Quella al centro di Tout nous sépare è una storia di malata dipendenza affettiva, nella quale i legami di sangue e quelli extra familiari si tramutano in un ostacolo impossibile da bypassare. Il tutto viene riversato in una dimensione di cinema di genere, con una sinossi intrigante che lasciava ben sperare circa la riuscita dell’opera. Purtroppo non sarà così, perché è sufficiente un 1/3 di timeline per ribaltare la situazione, quanto basta per fare cambiare idea allo spettatore di turno. I restanti 2/3, infatti, non fanno altro che demolire una volta per tutte quelle sensazioni di positività che aleggiavano inizialmente sulla carta. Di fatto, ciò che resta al termine della visione dell’ultima fatica dietro la macchina da presa di Thierry Klifa, presentata nella Selezione Ufficiale della 12esima edizione della Festa del Cinema di Roma, è la certezza di avere assistito a un vero e proprio buco nell’acqua.

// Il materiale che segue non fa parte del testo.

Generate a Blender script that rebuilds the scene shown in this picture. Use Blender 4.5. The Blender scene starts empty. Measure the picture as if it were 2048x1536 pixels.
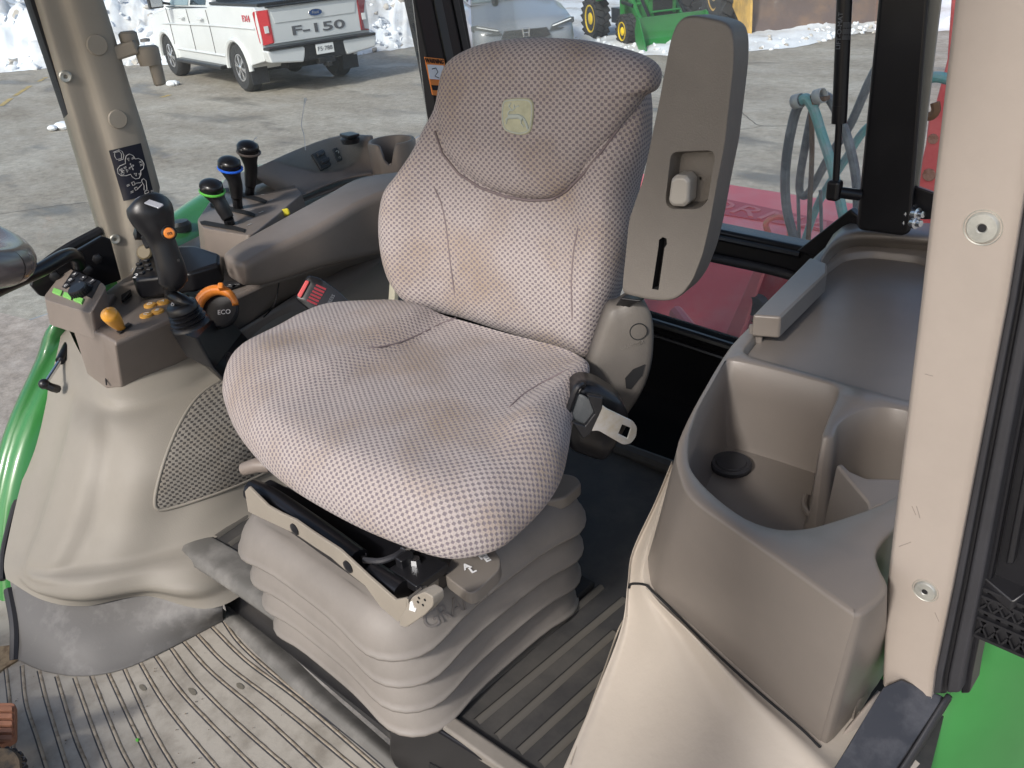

La nuova pellicola scritta e diretta dal cineasta francese perde ben presto la bussola, schiacciata dal peso di una scrittura farraginosa, incerta, incapace di mettere a fuoco le situazioni e di tenere insieme tutte le dinamiche narrative e le tematiche chiamate in causa. L’architettura finisce con il crollare perché priva delle colonne portanti, necessarie per tenere assieme il tutto. Ciascun elemento in campo rimane isolato e fa fatica a mescolarsi con il resto. Non esiste nessun collante e si vede. Tutto si regge a malapena e persino la credibilità di quanto scorre sullo schermo viene seriamente messa in discussione sino a perderla in più di un’occasione. A pagare il conto più salato sono i personaggi, che diventano loro malgrado le vittime designate di una scrittura carnefice, alla quale si possono attribuire tutte le mancanze riscontrate. Il disegno appena abbozzato dei loro profili caratteriali, la precarietà dei legami e delle dipendenze nate, sviluppate ed estinte con fin troppa velocità e approssimazione, va di pari passo con la povertà di una regia che non riesce in nessun modo a risollevare le sorti né sul fronte visivo né da quello della direzione degli attori. In tal senso, anche l’altra componente che poteva in qualche modo essere una garanzia di riuscita, ossia il variegato e solido cast capitanato da Catherine Deneuve e Diane Kruger, cade sotto i colpi dei palesi limiti riscontrati nel lavoro di e in primis di scrittura.
Il risultato è un crime dalle tinte noir che prova a strizzare l’occhio al polar old style e ai suoi illustri esponenti (Melville su tutti), ma fallendo su tutti i fronti. I modelli che cita e che prova ad omaggiare appaiono null’altro che un miraggio in lontananza, che Klifa può soltanto continuare a guardare dalla lunga distanza.